*TASK INSTRUCTIONS:* Will you return, word for word, only the lines from the top of the data below down to and including the one with "sc.camera = cam"?

## start

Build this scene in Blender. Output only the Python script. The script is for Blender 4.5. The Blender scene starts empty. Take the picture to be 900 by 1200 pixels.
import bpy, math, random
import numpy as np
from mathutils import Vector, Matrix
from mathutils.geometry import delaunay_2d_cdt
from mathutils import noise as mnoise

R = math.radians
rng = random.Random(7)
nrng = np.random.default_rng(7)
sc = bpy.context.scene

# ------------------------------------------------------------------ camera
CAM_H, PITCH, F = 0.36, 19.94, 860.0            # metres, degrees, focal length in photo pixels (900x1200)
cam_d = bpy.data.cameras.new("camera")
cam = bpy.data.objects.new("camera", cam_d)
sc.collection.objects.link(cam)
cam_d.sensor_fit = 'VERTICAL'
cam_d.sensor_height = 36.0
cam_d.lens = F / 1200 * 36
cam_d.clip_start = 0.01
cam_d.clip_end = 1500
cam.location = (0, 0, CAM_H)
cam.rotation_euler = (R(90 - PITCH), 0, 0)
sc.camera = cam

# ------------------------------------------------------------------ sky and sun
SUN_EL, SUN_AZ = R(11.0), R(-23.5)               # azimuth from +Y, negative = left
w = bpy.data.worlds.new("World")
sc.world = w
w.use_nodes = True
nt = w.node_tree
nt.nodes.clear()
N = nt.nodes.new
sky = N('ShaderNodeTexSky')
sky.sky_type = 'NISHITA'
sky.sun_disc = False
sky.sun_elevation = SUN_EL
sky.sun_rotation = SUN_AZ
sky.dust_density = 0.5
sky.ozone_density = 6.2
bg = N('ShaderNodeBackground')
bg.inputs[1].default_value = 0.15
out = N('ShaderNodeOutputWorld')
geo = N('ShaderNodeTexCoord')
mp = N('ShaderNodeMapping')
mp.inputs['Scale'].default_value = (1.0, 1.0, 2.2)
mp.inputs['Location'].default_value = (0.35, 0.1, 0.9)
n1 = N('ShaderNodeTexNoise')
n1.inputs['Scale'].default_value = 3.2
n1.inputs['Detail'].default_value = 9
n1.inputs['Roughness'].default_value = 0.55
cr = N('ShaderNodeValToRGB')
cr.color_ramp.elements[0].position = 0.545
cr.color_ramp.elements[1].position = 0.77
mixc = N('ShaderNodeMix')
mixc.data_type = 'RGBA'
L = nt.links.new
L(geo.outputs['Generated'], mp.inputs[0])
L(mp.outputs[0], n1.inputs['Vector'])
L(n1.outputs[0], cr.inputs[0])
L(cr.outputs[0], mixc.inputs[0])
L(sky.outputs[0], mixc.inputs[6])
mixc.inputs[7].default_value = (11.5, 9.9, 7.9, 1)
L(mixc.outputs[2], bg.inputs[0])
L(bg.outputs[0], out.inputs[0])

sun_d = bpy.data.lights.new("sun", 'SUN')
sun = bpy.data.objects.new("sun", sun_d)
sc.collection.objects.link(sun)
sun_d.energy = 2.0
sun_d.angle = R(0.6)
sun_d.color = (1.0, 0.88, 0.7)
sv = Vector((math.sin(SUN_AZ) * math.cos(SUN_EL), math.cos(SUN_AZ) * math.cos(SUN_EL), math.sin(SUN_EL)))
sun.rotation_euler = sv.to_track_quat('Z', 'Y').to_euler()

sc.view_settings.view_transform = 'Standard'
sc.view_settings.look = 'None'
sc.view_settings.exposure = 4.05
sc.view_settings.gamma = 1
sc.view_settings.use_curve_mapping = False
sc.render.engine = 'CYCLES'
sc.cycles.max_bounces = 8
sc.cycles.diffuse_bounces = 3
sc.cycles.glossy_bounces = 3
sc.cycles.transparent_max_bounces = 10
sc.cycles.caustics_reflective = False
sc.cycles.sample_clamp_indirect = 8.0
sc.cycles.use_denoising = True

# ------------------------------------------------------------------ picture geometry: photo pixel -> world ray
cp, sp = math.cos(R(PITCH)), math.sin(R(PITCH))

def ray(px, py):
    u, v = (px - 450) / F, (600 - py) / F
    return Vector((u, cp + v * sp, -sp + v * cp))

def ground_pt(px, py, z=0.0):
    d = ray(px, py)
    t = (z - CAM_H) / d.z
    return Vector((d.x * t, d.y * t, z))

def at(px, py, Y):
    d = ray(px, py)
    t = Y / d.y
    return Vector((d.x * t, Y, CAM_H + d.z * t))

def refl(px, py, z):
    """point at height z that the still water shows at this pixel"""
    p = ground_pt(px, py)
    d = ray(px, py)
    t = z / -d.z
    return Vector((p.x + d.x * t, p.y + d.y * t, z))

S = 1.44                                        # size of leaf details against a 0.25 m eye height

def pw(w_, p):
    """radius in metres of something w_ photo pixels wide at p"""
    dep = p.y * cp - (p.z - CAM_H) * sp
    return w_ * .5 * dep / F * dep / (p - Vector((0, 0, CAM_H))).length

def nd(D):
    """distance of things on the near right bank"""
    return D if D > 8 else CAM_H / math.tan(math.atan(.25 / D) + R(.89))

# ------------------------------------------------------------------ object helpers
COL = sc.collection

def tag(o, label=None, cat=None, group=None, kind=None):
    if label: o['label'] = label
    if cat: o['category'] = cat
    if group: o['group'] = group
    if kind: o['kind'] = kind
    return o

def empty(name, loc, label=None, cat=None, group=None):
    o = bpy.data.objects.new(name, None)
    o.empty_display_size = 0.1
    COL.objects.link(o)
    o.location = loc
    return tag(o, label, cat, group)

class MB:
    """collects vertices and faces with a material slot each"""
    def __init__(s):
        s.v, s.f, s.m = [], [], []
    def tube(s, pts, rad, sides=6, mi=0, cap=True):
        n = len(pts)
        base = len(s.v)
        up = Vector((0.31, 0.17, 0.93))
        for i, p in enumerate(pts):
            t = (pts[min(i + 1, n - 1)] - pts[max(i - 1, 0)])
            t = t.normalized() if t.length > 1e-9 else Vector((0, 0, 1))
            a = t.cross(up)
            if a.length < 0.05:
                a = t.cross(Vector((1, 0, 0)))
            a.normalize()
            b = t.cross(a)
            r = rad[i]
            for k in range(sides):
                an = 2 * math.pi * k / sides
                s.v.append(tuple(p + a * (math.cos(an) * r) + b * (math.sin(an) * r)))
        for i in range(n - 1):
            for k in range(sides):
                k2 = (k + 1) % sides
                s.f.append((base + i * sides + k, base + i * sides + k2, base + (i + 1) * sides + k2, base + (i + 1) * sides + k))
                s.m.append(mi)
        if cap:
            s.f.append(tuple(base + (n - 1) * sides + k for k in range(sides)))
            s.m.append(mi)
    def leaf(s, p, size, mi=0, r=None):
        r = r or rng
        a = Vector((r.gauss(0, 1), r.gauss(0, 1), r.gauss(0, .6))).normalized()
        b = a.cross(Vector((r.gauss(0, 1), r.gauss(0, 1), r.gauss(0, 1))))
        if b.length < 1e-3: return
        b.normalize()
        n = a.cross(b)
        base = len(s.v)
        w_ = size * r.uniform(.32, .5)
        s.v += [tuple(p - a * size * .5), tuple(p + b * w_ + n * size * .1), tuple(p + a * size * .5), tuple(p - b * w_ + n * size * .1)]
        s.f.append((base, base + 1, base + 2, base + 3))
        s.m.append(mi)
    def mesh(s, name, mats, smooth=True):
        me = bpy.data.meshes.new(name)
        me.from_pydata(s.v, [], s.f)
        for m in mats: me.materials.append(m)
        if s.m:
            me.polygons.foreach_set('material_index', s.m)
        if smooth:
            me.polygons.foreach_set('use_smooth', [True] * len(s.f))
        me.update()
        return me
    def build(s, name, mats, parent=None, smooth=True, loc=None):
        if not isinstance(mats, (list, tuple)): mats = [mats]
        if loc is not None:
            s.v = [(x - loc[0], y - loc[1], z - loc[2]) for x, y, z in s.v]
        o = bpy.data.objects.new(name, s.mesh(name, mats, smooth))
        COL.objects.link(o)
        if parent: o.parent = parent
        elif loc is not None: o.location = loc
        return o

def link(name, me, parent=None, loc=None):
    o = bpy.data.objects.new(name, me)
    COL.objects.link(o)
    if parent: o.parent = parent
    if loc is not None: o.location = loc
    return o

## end

*ANSWER TO THE TASK:*
Build this scene in Blender. Output only the Python script. The script is for Blender 4.5. The Blender scene starts empty. Take the picture to be 900 by 1200 pixels.
import bpy, math, random
import numpy as np
from mathutils import Vector, Matrix
from mathutils.geometry import delaunay_2d_cdt
from mathutils import noise as mnoise

R = math.radians
rng = random.Random(7)
nrng = np.random.default_rng(7)
sc = bpy.context.scene

# ------------------------------------------------------------------ camera
CAM_H, PITCH, F = 0.36, 19.94, 860.0            # metres, degrees, focal length in photo pixels (900x1200)
cam_d = bpy.data.cameras.new("camera")
cam = bpy.data.objects.new("camera", cam_d)
sc.collection.objects.link(cam)
cam_d.sensor_fit = 'VERTICAL'
cam_d.sensor_height = 36.0
cam_d.lens = F / 1200 * 36
cam_d.clip_start = 0.01
cam_d.clip_end = 1500
cam.location = (0, 0, CAM_H)
cam.rotation_euler = (R(90 - PITCH), 0, 0)
sc.camera = cam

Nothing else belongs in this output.